Exercise aim:
Identify all lines in the listing that include the word "this", and copy them out.

Dataset records:

==*==

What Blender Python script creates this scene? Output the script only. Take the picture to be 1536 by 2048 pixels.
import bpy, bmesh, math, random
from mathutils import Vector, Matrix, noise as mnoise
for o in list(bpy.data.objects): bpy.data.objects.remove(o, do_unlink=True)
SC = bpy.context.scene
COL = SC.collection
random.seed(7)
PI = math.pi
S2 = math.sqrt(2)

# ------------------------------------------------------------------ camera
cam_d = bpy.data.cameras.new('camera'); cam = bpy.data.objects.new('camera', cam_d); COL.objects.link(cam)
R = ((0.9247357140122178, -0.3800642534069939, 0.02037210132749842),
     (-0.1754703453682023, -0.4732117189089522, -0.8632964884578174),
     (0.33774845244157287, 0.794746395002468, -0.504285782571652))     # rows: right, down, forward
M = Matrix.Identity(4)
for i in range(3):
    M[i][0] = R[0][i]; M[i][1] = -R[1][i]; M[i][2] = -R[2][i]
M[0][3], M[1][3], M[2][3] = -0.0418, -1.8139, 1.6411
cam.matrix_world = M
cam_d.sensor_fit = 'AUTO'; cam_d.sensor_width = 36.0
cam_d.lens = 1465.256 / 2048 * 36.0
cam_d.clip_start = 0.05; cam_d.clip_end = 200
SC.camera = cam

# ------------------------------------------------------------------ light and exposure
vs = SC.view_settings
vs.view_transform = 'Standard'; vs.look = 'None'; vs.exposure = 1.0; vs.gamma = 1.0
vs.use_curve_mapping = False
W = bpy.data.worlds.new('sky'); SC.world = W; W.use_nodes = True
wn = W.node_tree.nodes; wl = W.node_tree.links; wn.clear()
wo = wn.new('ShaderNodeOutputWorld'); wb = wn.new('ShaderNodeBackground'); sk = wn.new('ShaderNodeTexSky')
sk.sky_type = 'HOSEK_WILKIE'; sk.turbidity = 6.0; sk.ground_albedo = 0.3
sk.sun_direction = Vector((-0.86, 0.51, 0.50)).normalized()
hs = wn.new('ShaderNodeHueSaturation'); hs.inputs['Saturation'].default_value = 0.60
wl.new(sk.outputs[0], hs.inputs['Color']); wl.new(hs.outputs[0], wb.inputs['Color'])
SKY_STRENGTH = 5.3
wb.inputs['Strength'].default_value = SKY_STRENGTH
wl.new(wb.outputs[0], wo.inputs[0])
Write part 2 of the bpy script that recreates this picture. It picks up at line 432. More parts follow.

==*==

Response:
What Blender Python script creates this scene? Output the script only. Take the picture to be 1536 by 2048 pixels.
Write part 2 of the bpy script that recreates this picture. It picks up at line 432. More parts follow.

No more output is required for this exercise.